Third  in an Occasional Series: Stephen King’s “On Writing”

In the late 1990s, the New Yorker serialized Stephen King’s memoir about writing (appropriately titled “On Writing”). The series was wildly popular, and was published in book form in 2000, going on to sell more than 500,000 copies.

In this space, we will periodically share snippets from the book that we think hold particular interest for memoirists.

Verbatim from “On Writing”:

Verbs come in two types, active and passive. With an active verb, the subject of the sentence is doing something. With a passive verb, something is being done to the subject of the sentence. The subject is just letting it happen. You should avoid the passive tense.

Use Active Verbs in Memoir Writing

Imagine you are writing about the first time you saw the person who turned out to be the love of your life. Which of these sentences do you think is more compelling?

  • The experience of seeing Rob for the first time will never be forgotten by me (passive tense)

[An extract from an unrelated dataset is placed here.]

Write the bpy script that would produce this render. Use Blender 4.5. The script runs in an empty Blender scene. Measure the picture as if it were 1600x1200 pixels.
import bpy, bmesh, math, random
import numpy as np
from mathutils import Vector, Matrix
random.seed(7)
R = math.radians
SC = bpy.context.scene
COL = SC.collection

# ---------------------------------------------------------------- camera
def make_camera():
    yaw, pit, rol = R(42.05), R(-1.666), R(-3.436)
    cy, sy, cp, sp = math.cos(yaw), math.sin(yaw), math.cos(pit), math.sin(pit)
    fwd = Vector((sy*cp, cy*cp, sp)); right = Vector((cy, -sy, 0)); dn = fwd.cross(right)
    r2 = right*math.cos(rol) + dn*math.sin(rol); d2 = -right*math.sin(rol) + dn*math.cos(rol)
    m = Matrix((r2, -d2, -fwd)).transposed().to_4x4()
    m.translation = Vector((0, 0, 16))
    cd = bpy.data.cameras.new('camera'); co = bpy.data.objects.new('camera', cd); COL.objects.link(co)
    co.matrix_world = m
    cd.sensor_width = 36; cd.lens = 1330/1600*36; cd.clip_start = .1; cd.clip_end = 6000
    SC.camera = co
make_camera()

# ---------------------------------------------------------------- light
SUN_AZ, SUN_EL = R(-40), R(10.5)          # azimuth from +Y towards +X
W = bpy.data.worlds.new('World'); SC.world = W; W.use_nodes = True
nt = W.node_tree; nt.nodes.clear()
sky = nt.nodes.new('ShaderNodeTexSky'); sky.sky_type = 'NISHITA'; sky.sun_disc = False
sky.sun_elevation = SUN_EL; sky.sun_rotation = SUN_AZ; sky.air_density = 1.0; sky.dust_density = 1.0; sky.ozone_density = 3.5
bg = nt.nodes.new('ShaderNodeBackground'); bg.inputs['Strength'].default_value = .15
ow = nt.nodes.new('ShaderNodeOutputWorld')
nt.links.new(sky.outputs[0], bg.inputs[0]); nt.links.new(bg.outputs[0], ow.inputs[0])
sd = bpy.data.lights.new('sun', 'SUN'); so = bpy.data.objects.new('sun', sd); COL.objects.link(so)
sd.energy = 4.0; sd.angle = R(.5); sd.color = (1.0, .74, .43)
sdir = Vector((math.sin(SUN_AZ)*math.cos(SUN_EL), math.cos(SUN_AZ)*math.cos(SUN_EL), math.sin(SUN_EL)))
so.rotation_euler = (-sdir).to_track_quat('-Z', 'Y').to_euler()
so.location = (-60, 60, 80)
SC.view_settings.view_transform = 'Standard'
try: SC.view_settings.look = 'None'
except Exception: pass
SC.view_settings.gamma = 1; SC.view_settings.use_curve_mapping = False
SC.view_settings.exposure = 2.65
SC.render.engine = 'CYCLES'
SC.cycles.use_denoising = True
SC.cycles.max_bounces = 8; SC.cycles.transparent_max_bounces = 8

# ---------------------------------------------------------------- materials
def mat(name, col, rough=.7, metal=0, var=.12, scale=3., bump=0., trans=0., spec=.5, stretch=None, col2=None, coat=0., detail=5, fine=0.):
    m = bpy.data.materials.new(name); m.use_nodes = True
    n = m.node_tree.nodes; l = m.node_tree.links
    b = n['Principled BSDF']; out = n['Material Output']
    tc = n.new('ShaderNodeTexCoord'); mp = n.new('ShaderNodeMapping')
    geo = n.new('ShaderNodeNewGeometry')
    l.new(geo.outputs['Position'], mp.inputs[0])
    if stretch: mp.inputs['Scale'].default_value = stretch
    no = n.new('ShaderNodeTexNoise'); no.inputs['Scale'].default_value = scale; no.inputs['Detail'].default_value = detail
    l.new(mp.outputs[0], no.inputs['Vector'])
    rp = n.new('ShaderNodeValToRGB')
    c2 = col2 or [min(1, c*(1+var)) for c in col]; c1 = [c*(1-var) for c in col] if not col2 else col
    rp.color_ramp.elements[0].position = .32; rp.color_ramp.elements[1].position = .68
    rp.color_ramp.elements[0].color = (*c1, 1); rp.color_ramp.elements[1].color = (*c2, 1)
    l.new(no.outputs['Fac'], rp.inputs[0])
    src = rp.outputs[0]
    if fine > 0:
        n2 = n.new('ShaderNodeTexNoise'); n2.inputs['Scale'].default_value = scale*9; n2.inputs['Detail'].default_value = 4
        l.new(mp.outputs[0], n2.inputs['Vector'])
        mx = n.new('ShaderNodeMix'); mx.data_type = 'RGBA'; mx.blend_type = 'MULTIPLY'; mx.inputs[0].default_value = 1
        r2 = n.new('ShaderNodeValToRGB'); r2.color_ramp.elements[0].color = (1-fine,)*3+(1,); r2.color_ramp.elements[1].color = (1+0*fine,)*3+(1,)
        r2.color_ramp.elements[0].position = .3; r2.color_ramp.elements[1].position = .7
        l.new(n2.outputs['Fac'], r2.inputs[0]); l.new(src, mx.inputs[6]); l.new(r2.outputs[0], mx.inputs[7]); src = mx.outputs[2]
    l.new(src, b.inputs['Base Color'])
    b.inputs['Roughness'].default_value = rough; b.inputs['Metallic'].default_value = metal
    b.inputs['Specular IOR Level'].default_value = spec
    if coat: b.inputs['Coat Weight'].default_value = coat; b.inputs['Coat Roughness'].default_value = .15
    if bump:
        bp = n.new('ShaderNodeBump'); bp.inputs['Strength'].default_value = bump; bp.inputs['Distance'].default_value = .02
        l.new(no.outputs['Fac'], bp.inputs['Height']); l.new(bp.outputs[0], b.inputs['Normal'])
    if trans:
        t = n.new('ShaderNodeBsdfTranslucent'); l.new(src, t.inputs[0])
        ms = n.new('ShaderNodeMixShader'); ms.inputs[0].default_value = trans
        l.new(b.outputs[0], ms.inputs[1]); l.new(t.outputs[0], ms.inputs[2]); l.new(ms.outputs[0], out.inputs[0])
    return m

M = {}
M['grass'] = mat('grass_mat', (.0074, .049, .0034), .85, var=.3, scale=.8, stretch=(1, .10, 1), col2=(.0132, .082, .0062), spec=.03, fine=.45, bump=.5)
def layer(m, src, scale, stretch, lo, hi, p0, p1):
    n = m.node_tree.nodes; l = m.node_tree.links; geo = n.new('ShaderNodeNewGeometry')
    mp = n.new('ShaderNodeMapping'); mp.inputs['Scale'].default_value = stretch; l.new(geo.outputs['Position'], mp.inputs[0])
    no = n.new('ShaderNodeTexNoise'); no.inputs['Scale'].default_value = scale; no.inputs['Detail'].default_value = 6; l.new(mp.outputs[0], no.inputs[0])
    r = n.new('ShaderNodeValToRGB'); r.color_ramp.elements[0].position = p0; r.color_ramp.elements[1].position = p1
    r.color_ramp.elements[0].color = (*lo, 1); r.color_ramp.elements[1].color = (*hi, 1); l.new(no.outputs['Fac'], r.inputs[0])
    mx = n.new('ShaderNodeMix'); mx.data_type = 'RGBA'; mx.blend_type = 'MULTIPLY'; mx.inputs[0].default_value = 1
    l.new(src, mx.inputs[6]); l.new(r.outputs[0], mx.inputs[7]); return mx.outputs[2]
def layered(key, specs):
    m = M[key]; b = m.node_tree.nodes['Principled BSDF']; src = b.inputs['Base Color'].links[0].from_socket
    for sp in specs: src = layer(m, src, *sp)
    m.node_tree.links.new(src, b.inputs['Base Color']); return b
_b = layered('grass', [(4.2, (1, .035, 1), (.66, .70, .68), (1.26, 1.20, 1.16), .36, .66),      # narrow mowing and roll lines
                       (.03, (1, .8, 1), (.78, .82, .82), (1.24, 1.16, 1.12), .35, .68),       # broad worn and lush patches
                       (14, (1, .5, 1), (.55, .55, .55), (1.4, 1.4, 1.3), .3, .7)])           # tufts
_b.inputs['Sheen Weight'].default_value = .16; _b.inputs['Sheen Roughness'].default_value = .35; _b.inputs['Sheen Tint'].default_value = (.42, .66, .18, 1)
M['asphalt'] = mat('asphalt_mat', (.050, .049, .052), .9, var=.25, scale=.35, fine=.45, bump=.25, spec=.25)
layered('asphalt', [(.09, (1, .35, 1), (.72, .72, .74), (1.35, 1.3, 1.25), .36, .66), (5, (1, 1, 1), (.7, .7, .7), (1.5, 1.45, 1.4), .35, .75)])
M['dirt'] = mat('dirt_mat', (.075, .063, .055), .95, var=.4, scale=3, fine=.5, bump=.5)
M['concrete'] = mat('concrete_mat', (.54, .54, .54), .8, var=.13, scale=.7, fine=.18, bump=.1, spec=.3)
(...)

  • I will never forget the moment I first saw Rob (active tense)

Pretty easy choice, right? The first sentence lacks emotional punch and is tortuously constructed to boot.

Passive verbs have their place, notably in scientific writing where the action itself is more important than the person performing the action.

An example:

  • The solution was heated to 90°C for approximately 30 minutes and then allowed to cool (passive tense)

  • We heated the solution to 90°C for approximately 30 minutes and then allowed it to cool (active tense).

Both versions work equally well, and the passive tense sentence is shorter by one word, which is a good thing.

But memoir writing is personal and emotionally evocative; nothing like scientific writing. So use the active tense!